Certaines petites mouches, connues et redoutées, en profiteront pour nous ajouter à leur festin, et c'est tout en se grattant que nos cyclistes dégusteront un expresso aussi délicieux qu'inattendu dans cet endroit désertique. Les petites mouches les attaquaient depuis un certain temps déjà et ils étaient recouverts de nombreuses piqures.

Nous étions heureux de pouvoir nous réfugier dans notre fourgon et de les laisser aux dizaines de km de mauvaise piste en montée qu'ils avaient devant eux...

Au moment de les quitter, je dis à Yves :" Je vous admire !", il me répond :"Et moi, je vous envie..." La vie n'est sans doute pas toujours rose à vélo !

( à droite, camion décoré)

A Chiclayo, nous retournons voir le Senor de Sipan dans le magnifique musée qui lui sert d'écrin. Nous comprenons beaucoup mieux l'espagnol maintenant et cette deuxième visite sera un délice ! Nous retournerons aussi voir le Senor de Sican et son étrange mise en scène macabre....
Nous continuons toujours vers le nord, traversons des déserts, des villes entourées de rizières, encore des déserts, puis retrouvons Los Organos, un charmant petit port avec une grande plage.
L'eau est frisquette ! Mais la baignade nous révèle un charmant spectacle : l'eau claire laisse voir de très nombreuses étoiles de mer, rouge orangé, très jolies, qui n'ont rien à voir avec celles que j'avais vu échouées sur une plage près de Lima. Celles-ci sont petites, pleines de vie, dans l'eau ; elles se déplacent assez rapidement ou se fondent dans le sable par le mouvement de leurs cils. Une petite vibration sous le pied...zut, j'ai dû marcher dessus !

Nous sommes surpris de voir que, malgré la position du pape concernant la régularisation des naissances, le très catholique Pérou applique le familily Planing :

"Vous pouvez décider du nombre d'enfants que vous voulez avoir."

(j'ai traduit mas o menos, Jacques...)

Nous quittons le Pérou, ce pays que nous avons tant aimé...

Le Pérou avec ses sites archéologiques exceptionnels, si riches, si variés, dont les incas ne représentent qu'une infime partie...

Le Pérou et ses habitants, souriants et accueillants...
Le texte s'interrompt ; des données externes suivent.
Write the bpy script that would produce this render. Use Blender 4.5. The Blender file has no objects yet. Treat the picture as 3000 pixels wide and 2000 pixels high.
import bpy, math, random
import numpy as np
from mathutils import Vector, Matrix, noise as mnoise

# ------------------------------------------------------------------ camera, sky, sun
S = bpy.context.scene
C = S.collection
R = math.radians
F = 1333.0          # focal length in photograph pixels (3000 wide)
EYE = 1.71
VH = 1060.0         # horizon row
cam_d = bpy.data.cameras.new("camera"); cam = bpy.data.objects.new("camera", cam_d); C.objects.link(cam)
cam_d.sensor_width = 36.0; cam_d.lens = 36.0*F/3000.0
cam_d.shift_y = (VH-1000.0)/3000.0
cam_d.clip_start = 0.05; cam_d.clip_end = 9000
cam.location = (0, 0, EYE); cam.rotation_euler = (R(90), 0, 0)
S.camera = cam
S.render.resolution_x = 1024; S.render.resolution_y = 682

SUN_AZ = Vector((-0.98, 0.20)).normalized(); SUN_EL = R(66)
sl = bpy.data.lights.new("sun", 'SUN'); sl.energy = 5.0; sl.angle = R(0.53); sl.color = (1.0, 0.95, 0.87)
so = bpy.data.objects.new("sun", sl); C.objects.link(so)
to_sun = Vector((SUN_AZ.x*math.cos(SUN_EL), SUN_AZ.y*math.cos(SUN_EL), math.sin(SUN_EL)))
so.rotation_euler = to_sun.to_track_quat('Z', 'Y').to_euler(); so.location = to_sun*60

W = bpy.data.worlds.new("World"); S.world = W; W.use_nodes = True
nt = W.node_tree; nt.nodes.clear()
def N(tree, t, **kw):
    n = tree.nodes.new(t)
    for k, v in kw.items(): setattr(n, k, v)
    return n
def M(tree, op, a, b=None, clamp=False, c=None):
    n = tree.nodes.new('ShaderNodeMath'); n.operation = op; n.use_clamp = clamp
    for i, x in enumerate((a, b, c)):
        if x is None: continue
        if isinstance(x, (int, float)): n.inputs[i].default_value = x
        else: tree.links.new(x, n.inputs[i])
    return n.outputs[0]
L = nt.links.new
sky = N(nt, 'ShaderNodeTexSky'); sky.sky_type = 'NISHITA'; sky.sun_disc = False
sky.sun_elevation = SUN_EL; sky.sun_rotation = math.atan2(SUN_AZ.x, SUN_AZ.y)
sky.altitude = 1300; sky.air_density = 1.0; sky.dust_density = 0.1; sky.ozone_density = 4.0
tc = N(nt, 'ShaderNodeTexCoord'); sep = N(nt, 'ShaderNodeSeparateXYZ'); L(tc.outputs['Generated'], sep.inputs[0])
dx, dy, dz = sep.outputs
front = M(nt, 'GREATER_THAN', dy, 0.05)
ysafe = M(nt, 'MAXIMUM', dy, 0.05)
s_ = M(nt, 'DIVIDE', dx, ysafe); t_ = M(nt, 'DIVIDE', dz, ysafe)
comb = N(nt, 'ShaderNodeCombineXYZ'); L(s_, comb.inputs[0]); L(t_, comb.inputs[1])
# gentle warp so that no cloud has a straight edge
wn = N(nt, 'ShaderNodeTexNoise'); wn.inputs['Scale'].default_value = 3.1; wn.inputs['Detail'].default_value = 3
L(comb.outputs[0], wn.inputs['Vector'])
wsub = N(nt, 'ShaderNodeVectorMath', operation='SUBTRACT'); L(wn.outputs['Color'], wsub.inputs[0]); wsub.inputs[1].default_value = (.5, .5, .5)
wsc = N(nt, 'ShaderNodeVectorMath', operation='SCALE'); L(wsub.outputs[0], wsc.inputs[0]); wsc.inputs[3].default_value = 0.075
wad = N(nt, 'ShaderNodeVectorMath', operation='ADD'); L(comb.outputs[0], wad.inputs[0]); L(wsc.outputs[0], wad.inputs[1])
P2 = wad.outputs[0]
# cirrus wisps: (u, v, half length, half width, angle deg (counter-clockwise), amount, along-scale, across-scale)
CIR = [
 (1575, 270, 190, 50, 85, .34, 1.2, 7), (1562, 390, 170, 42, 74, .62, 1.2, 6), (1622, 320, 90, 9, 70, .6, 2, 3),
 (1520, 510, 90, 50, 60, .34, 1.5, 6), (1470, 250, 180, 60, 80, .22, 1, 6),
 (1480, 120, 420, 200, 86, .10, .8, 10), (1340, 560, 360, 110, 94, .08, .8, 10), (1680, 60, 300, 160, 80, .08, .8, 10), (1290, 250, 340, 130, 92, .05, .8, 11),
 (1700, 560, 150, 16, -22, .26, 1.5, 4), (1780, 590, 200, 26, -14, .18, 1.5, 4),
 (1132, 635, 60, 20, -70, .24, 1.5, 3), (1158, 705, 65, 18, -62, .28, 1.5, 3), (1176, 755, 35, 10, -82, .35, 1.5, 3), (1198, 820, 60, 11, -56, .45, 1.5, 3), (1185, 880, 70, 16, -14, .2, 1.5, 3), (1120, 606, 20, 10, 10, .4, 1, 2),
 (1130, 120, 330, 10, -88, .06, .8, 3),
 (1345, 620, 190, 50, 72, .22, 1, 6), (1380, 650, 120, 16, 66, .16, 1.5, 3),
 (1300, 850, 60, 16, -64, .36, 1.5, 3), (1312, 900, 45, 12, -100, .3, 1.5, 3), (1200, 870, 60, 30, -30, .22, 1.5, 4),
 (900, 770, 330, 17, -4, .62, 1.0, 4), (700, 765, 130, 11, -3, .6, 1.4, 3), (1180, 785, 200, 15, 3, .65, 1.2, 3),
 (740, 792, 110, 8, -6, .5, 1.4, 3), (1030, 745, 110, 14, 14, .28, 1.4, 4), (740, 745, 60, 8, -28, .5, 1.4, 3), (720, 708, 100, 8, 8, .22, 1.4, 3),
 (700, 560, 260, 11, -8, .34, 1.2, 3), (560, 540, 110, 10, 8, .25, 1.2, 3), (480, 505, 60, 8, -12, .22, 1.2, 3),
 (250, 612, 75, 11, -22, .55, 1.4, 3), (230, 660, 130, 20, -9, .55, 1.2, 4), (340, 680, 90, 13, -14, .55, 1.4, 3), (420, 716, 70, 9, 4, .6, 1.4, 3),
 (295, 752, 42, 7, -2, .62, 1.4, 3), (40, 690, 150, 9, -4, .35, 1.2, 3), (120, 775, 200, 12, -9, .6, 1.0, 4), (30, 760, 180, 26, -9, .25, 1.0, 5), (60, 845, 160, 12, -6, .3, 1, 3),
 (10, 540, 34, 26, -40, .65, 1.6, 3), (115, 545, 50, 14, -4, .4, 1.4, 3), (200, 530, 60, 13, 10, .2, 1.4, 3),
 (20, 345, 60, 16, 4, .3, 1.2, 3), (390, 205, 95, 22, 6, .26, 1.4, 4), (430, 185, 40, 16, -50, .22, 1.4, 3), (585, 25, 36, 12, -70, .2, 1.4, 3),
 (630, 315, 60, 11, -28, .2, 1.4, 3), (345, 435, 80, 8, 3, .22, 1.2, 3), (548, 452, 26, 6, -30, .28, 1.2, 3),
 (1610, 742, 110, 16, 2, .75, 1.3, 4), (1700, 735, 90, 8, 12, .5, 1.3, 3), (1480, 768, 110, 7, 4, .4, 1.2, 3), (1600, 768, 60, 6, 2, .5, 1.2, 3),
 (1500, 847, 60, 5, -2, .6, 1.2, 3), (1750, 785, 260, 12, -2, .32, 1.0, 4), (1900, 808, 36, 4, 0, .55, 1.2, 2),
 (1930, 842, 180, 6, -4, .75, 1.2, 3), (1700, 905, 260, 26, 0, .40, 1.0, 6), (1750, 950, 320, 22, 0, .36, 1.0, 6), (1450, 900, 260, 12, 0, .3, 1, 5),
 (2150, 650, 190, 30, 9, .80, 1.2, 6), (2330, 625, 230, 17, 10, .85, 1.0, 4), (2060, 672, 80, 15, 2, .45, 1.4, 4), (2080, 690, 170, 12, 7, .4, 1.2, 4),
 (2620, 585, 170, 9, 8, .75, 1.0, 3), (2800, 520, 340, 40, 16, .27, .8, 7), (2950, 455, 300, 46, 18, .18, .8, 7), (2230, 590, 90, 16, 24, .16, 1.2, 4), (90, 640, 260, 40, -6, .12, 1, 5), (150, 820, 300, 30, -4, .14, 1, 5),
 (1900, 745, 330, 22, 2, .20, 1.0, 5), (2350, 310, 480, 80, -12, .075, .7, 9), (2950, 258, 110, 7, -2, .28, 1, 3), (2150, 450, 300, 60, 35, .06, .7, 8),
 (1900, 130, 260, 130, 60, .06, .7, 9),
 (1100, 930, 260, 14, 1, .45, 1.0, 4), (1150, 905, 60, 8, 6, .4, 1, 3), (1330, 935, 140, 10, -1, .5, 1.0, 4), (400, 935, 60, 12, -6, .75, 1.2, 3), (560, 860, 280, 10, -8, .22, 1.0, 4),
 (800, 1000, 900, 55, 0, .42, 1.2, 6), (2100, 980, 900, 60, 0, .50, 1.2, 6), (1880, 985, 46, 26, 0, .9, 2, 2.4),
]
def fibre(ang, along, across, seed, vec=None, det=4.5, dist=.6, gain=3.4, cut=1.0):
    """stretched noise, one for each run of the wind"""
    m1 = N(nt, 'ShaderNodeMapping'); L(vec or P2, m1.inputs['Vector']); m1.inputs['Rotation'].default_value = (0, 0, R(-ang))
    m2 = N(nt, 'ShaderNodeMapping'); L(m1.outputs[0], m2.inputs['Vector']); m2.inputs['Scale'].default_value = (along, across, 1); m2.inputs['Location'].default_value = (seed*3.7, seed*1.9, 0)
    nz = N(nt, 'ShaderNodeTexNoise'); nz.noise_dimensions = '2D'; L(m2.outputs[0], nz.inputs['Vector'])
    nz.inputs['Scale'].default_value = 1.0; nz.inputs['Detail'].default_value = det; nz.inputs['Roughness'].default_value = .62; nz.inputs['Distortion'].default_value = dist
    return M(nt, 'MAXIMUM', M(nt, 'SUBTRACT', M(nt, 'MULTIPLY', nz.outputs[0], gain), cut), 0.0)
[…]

La verticalité des montagnes et la qualité spéciale de la neige donnent ces rainures verticales, typiques des montagnes andines. On le voit bien ci-dessous sur... l'Huandoy dont les deux sommets culminent à 6395 et 6356 m (c'est pour toi Nico !). Il fait face à l'Huscaran (à gauche) qui atteint 6655 et 6768 m. La laguna Llaganuco où nous avons dormi se trouve entre ces deux géants .

Le Pérou avec ses paysages fantastiques, mer, déserts, forêts et montagnes...

Le Pérou qui nous a fait rire ou ému...

Nous quittons le Pérou, le coeur débordant d'images magnifiques qui, déjà ! appartiennent au monde des souvenirs...
Le Pérou, ce n'est pas que le Machu Pichu !!!